Wednesday, 8 April 2009

Bird Watch - March 2009, Storks

I have never given a lot of thought to Storks because although they are a bird that will occasionally visit the British Isles in the summer you have to be very lucky indeed to see one and recorded sightings are generally less than a hundred birds in an average year. I have seen them now and again in Greece and once in Latvia and another time in Croatia but it is not really a bird that I have ever really come across with any real regularity. Until that is last month when I visited Spain and there were dozens of them everywhere I went.

The only thing I previously knew about storks was that according to folklore they deliver new born babies but that of course is just a convenient story for parents to tell their inquisitive young children so that they can avoid having to go into any sort of detail about the embarrassing details of conception. This stork story is used pretty much everywhere now but before it caught on in Spain the story there was that babies came from Paris and were brought in the night by a Frenchman. I wonder if anyone ever questioned the fact that they didn’t then speak French?

The population of storks in Spain is rising, from six thousand seven hundred pairs thirty years ago to an estimated thirty-five thousand pairs today. In fact there are now so many White Storks in Spain that it is now second only to Poland who with fifty thousand birds has traditionally been the country with the most Storks in Europe. This increase in numbers has been so dramatic that the conservation status has been changed from amber to green.

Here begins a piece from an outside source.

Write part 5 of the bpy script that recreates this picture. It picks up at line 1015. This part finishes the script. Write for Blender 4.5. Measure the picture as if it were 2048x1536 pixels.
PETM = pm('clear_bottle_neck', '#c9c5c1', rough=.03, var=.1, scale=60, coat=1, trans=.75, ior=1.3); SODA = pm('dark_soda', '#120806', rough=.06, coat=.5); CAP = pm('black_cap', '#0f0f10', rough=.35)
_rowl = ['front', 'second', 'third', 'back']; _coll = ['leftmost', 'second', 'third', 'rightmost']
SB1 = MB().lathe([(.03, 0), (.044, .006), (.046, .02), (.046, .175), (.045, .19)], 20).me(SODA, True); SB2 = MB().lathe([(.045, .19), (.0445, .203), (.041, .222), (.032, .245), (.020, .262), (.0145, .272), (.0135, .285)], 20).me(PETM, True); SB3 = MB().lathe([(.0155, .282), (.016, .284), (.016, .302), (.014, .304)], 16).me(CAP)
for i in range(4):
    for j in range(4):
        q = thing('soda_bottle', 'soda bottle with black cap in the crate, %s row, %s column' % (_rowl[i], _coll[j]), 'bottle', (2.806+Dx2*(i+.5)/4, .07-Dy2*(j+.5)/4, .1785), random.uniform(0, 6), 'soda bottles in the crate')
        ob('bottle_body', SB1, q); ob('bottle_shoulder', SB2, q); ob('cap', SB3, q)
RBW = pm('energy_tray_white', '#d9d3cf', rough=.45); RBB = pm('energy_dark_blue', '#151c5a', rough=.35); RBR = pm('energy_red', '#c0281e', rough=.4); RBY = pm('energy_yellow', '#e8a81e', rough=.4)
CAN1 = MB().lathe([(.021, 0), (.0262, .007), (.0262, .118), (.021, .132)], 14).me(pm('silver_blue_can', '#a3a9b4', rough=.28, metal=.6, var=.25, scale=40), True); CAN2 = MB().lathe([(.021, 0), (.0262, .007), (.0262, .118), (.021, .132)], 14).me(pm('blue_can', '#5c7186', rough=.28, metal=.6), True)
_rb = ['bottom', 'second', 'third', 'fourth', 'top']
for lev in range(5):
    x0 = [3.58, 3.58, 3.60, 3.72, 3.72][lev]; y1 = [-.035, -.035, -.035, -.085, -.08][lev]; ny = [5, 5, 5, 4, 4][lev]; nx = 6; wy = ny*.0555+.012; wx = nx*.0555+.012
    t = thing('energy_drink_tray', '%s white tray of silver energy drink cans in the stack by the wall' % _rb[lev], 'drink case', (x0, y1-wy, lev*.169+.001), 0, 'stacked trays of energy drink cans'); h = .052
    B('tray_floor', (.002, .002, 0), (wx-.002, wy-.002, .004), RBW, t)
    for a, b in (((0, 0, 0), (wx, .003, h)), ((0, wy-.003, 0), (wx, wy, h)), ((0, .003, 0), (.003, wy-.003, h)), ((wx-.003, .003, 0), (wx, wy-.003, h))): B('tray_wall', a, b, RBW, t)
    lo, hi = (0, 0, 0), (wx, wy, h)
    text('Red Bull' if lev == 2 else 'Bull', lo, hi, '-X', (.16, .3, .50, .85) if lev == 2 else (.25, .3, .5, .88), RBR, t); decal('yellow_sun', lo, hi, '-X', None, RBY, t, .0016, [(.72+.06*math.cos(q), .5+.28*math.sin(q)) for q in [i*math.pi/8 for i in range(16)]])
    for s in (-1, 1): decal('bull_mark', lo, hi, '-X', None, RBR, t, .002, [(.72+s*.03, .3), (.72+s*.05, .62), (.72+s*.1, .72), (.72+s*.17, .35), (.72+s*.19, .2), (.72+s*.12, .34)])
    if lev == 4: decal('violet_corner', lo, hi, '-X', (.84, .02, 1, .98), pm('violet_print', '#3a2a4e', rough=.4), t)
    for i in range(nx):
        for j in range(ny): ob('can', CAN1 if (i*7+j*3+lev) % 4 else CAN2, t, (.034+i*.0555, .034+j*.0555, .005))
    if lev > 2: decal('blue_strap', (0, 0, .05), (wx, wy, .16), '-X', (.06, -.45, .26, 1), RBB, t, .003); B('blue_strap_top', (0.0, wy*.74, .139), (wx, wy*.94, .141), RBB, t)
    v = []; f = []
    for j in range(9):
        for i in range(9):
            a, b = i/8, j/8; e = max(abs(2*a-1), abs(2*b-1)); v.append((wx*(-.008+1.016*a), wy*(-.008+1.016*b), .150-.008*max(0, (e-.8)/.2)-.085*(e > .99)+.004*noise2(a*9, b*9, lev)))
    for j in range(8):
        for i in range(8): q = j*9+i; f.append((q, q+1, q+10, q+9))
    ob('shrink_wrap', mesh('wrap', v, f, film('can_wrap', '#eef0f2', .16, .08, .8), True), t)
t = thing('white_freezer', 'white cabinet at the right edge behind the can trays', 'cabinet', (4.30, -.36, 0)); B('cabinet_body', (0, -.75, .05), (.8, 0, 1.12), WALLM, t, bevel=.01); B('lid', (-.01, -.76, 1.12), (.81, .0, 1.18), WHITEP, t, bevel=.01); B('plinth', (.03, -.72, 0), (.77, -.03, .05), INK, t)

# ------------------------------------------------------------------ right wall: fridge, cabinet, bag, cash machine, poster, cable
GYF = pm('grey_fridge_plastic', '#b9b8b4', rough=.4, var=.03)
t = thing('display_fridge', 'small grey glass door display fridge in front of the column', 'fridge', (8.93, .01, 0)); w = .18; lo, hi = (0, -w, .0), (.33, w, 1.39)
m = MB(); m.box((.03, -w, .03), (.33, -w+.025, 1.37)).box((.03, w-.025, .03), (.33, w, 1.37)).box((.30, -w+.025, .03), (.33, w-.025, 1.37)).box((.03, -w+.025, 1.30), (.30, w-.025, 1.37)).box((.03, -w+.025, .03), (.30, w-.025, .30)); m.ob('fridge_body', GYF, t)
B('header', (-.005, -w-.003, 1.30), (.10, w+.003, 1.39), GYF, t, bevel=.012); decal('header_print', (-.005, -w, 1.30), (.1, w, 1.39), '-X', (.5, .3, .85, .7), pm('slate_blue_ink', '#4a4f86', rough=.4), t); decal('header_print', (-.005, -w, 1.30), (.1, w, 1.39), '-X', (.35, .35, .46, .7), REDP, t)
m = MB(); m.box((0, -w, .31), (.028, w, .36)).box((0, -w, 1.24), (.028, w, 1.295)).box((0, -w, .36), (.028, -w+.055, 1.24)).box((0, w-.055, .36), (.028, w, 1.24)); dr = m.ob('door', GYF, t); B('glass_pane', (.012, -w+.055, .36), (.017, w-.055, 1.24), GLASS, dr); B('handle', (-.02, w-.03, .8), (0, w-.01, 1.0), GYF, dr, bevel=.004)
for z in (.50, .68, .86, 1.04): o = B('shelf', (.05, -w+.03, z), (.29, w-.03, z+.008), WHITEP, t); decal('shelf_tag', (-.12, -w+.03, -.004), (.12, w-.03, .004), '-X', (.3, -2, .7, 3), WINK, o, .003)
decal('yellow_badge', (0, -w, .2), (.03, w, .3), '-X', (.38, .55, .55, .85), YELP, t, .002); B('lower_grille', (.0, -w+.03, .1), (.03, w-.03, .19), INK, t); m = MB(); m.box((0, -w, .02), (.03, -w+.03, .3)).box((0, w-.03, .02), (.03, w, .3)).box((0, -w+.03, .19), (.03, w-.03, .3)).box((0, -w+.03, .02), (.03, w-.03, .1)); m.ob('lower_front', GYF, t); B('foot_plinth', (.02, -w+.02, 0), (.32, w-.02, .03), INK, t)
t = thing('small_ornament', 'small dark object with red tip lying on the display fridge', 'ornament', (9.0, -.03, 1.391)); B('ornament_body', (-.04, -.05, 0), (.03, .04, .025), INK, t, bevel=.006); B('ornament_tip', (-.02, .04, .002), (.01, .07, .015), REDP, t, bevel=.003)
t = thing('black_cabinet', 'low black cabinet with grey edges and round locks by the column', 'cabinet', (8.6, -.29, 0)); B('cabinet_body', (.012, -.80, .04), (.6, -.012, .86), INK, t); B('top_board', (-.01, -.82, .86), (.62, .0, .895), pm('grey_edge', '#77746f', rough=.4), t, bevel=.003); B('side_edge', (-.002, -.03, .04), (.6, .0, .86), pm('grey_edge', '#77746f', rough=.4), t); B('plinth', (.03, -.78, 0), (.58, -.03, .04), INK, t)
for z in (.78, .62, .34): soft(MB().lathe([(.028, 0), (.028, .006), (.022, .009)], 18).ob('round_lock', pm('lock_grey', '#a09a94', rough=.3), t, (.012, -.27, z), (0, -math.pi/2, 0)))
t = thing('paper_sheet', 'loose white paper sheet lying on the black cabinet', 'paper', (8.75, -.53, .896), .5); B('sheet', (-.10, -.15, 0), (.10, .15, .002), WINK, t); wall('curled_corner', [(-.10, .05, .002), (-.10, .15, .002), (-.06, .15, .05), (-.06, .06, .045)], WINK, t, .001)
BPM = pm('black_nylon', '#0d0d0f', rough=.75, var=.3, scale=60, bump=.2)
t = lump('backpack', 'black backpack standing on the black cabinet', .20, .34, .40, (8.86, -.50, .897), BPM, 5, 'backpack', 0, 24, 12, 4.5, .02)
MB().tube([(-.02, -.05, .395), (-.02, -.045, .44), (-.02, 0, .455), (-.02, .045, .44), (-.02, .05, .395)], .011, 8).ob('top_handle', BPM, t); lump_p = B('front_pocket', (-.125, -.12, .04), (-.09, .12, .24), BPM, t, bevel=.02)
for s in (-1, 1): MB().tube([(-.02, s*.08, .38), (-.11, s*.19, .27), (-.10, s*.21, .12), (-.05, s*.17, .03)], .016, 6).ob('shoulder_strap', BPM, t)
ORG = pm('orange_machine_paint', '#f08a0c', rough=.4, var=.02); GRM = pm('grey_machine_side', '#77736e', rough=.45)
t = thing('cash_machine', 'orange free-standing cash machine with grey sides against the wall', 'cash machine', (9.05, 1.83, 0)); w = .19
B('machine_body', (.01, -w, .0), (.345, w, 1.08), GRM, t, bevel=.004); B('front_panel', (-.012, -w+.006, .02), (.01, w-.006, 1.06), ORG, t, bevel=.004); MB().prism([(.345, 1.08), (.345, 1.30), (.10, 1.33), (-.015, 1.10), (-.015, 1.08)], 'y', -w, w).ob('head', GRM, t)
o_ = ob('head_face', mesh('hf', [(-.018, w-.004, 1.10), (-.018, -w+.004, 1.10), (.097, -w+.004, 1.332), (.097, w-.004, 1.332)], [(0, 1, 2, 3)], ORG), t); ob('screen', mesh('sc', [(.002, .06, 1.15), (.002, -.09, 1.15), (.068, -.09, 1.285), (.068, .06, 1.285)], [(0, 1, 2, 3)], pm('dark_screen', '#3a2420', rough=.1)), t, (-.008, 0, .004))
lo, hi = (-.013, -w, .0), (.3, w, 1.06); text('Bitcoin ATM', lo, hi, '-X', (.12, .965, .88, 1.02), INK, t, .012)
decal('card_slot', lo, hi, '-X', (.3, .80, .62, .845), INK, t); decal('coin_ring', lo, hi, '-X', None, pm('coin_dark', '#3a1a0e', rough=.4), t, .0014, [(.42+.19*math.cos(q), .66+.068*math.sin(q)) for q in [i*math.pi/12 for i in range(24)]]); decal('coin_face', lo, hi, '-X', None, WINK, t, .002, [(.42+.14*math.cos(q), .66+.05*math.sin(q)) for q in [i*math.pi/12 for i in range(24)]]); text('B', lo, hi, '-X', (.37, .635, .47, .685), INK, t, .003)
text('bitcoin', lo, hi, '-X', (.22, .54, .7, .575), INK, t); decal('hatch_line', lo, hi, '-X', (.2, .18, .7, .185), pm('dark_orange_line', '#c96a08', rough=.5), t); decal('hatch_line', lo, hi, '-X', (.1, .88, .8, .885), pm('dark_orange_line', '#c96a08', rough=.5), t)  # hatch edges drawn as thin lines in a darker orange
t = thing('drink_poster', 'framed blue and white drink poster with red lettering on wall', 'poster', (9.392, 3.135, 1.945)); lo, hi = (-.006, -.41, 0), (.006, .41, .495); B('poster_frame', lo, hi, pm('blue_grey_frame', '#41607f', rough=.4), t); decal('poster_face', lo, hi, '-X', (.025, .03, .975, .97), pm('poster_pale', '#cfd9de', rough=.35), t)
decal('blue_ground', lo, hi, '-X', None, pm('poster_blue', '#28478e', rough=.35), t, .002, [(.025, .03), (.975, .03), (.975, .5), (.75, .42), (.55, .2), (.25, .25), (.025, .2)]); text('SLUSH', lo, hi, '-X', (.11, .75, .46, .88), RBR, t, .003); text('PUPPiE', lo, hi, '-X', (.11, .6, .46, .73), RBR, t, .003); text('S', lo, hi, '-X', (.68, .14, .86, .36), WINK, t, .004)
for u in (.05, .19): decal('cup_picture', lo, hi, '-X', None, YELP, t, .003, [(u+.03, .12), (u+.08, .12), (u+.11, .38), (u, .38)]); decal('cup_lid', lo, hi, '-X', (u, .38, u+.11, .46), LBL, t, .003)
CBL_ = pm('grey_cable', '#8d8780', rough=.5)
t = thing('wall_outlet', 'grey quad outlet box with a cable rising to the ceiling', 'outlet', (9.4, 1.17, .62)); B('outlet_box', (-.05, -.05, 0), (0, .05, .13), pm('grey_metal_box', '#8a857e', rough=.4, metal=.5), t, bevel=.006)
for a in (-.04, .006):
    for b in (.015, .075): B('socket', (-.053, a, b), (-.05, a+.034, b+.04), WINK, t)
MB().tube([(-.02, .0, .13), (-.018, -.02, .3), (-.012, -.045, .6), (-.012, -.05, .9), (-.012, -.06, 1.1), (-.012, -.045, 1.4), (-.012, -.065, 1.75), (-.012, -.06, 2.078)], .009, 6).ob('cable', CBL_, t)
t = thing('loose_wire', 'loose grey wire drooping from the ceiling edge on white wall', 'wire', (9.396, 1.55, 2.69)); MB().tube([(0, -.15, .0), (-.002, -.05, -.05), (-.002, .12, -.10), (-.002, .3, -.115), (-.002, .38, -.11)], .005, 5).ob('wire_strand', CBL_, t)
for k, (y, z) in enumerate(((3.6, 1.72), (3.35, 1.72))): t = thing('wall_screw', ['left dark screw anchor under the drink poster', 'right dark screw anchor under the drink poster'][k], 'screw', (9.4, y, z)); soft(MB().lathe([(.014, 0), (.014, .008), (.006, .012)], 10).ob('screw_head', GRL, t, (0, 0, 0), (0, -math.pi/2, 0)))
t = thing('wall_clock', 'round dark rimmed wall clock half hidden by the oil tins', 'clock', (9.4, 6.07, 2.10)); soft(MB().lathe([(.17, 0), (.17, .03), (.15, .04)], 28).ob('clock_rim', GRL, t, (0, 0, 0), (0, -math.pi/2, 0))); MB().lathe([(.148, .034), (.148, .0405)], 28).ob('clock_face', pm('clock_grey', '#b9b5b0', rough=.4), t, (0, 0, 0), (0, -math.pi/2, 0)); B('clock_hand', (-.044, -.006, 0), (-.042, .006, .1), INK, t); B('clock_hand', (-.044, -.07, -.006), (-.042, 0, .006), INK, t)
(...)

According to bird experts the rise is due to a number of factors; firstly, Spain is getting hotter and because of the longer summers and the generally warmer weather, White Storks are migrating less and less, thus removing the need to make a dangerous and exhausting journey south each year. In the past, just about all storks would fly south to Africa at the end of summer and return to the peninsula at the end of the winter but in the last twenty years or so they have begun to stay all year round. In 2004, some thirty-two thousand stayed over in comparison with only seven thousand five hundred in 1995. Other reasons for their recovery lie in a greater respect for their nests, more nature reserves and the easy availability of food from rubbish tips. Another important factor is the huge rise in environmental awareness among the general public and as it is considered lucky to have a stork living on the top of your house then they are generally encouraged to take up residence and there are stork reintroduction programmes all over Spain. Finally, fewer storks are being electrocuted on lines and pylons due to bird-friendly adaptations.

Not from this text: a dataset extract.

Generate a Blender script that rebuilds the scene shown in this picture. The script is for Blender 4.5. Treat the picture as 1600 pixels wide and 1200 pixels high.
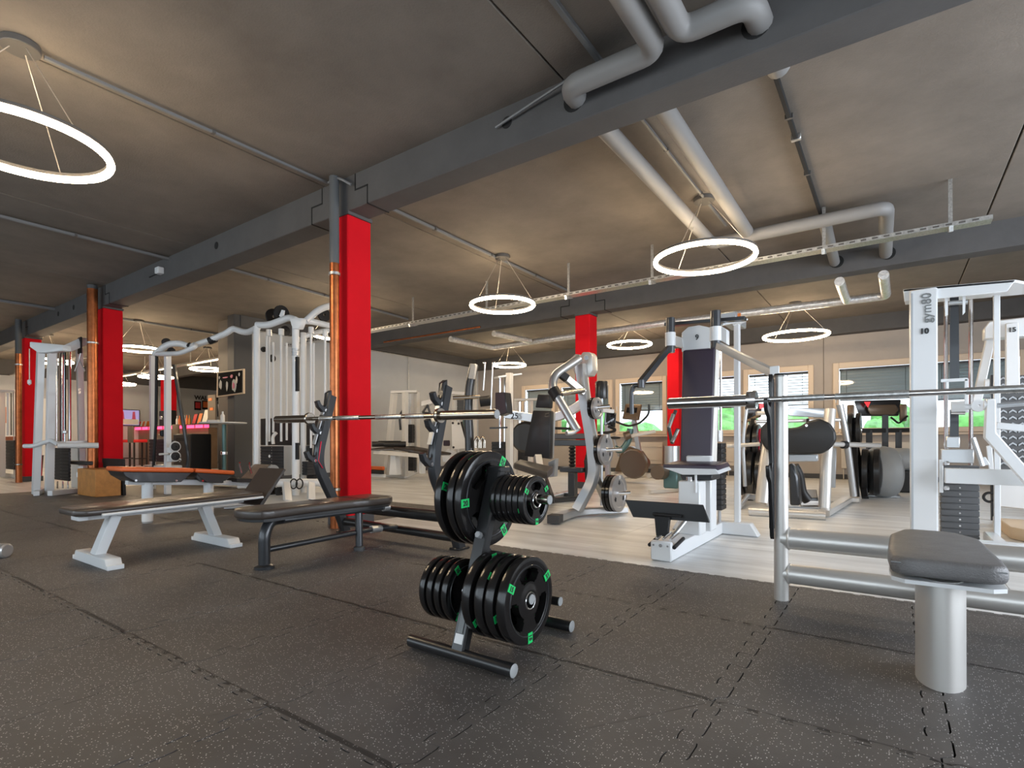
import bpy, bmesh, math, random
from mathutils import Vector as V, Matrix as M, Quaternion
random.seed(7)
S = bpy.context.scene
for o in list(bpy.data.objects): bpy.data.objects.remove(o)
COL = S.collection
PI = math.pi

# ---------------------------------------------------------------- camera
cd = bpy.data.cameras.new('camera'); cam = bpy.data.objects.new('camera', cd); COL.objects.link(cam)
cd.sensor_width = 36; cd.lens = 18.97; cd.shift_y = 0.0556; cd.clip_start = 0.05; cd.clip_end = 200
cam.matrix_world = M.Translation((0, 0, 1.0)) @ M.Rotation(math.radians(35.3), 4, 'Z') @ M.Rotation(math.radians(90), 4, 'X') @ M.Rotation(math.radians(-.16), 4, 'Z')
S.camera = cam
# ---------------------------------------------------------------- view and light
S.view_settings.view_transform = 'Standard'; S.view_settings.look = 'None'
S.view_settings.gamma = 1; S.view_settings.use_curve_mapping = False
S.view_settings.exposure = 1.0
W = bpy.data.worlds.new('sky'); S.world = W; W.use_nodes = True
bg = W.node_tree.nodes['Background']; bg.inputs[0].default_value = (.78, .9, 1.0, 1); bg.inputs[1].default_value = 1.6
RING = 34.0      # strength of the ring lamps
def area(name, loc, rot, sx, sy, power, color):
    l = bpy.data.lights.new(name, 'AREA'); l.shape = 'RECTANGLE'; l.size = sx; l.size_y = sy; l.energy = power; l.color = color
    o = bpy.data.objects.new(name, l); o.location = loc; o.rotation_euler = rot; COL.objects.link(o); return o
DAY = (.84, .90, 1.0)
# daylight through the glazed front behind and right of the photographer, and through the far windows
area('window_light', (5.9, 4.5, 2.0), (math.radians(90), 0, math.radians(90)), 9.0, 2.8, 300, DAY)
area('window_light', (-1.0, -4.9, 2.0), (math.radians(90), 0, math.radians(180)), 11.0, 2.8, 310, (.90, .93, 1.0))
area('window_light', (-11.5, -4.9, 2.0), (math.radians(90), 0, math.radians(180)), 9.0, 2.8, 150, (1.0, .86, .66))  # warm fill added for the brown left side, not true daylight
area('window_light', (-4.5, 16.9, 2.1), (math.radians(90), 0, 0), 12.0, 1.7, 200, (.95, .98, 1.0))

# ---------------------------------------------------------------- materials
MATS = {}
def mat(name, col, rough=.5, metal=0., emit=None, es=0., bump=0., bscale=60., var=0., vscale=4., spec=.5, coat=0., trans=0., var2=None, alpha=1.):
    m = bpy.data.materials.new(name); m.use_nodes = True; nt = m.node_tree; b = nt.nodes['Principled BSDF']
    b.inputs['Base Color'].default_value = (*col, 1); b.inputs['Roughness'].default_value = rough; b.inputs['Metallic'].default_value = metal
    b.inputs['Specular IOR Level'].default_value = spec; b.inputs['Coat Weight'].default_value = coat
    b.inputs['Transmission Weight'].default_value = trans
    if emit: b.inputs['Emission Color'].default_value = (*emit, 1); b.inputs['Emission Strength'].default_value = es
    if var or bump:
        tc = nt.nodes.new('ShaderNodeTexCoord')
    if var:
        n = nt.nodes.new('ShaderNodeTexNoise'); n.inputs['Scale'].default_value = vscale; n.inputs['Detail'].default_value = 6; n.inputs['Roughness'].default_value = .65
        r = nt.nodes.new('ShaderNodeValToRGB'); r.color_ramp.elements[0].position = .3; r.color_ramp.elements[1].position = .7
        a = var2 or tuple(c*(1-var) for c in col)
        r.color_ramp.elements[0].color = (*a, 1); r.color_ramp.elements[1].color = (*[min(1, c*(1+var*.6)) for c in col], 1)
        nt.links.new(tc.outputs['Object'], n.inputs['Vector']); nt.links.new(n.outputs['Fac'], r.inputs['Fac']); nt.links.new(r.outputs['Color'], b.inputs['Base Color'])
    if bump:
        n2 = nt.nodes.new('ShaderNodeTexNoise'); n2.inputs['Scale'].default_value = bscale; n2.inputs['Detail'].default_value = 4
        bp = nt.nodes.new('ShaderNodeBump'); bp.inputs['Strength'].default_value = bump; bp.inputs['Distance'].default_value = .01
        nt.links.new(tc.outputs['Object'], n2.inputs['Vector']); nt.links.new(n2.outputs['Fac'], bp.inputs['Height']); nt.links.new(bp.outputs['Normal'], b.inputs['Normal'])
    MATS[name] = m; return m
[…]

In March I was visiting the central Spanish region of Castilla-La Mancha where there are nearly twelve thousand storks nesting on churches, on pylons and on the tops of telegraph poles, but the best place of all was in the mountain top cities of Ávila and Segovia in neighbouring Castilla-y Leon where they could be seen on the roofs of the cathedrals and in the tops of tall trees. White Storks it seems like the company of humans and build their nests in and around towns and villages. This is unlike the much rarer Black Stork which keeps well away from humans.

On an early Sunday morning walk in Ávila I was delighted to see a dozen or so Storks sitting on huge but untidy twig nests at the very top of the cathedral. They sat perfectly still in pairs just like bookends with only the breeze occasionally ruffling their feathers. Periodically one or the other would fly off in search of food climbing high and magnificently on the morning thermals that were beginning to form. Upon return they greeted each other with a noisy display of bill clattering that resonated through the granite streets and echoed off the sides of the buildings like rapid machine gun fire. They gave the impression of being perfectly happy couples and apparently some Storks will remain monogamous for a lifetime but others who are more promiscuous will select a new breeding partner each year during the annual migrations.

When one returned and the noisy performance was over and done with then the other would take to the skies and as they did so their huge wingspans could momentarily block out the sun or cast great shadows in the streets. They flew directly overhead and I was mindful of the fact that whilst it is comforting to know that birds that flap their wings in flight must suspend bodily functions, a gliding bird like the Stork can take a crap while flying so I made sure that could take evasive action if necessary because at over a metre in body length these are very big birds and I imagine can make quite an impact with a direct hit!

Sometimes they were away for quite a while and sometimes the flight was relatively short and they were back quickly with the food to share. Like most of its relatives, the Stork feeds mainly on frogs and large insects, but also young birds, lizards and rodents.

A couple of days later I was in Segovia, the sun was shining and in each of the tops of the forty metre high pine trees in the gardens in front of the Alcazar there was a nest and a pair of Storks going about their own business and at the same time entertaining the visitors who were all risking neck and back injuries as everyone strained to get the perfect in flight photograph. These pictures are two of my efforts, not perfect but not bad either. As they took to the skies they caught the thermals and gained height quickly as they went off in search of food, or perhaps it was to deliver a new born baby?

I liked the Storks, it is nice to come across something new and unexpected, I was surprised at how sociable they are and how they seem to be able to live in harmony with humans and their environment and I look forward to seeing them again when I return to Spain soon.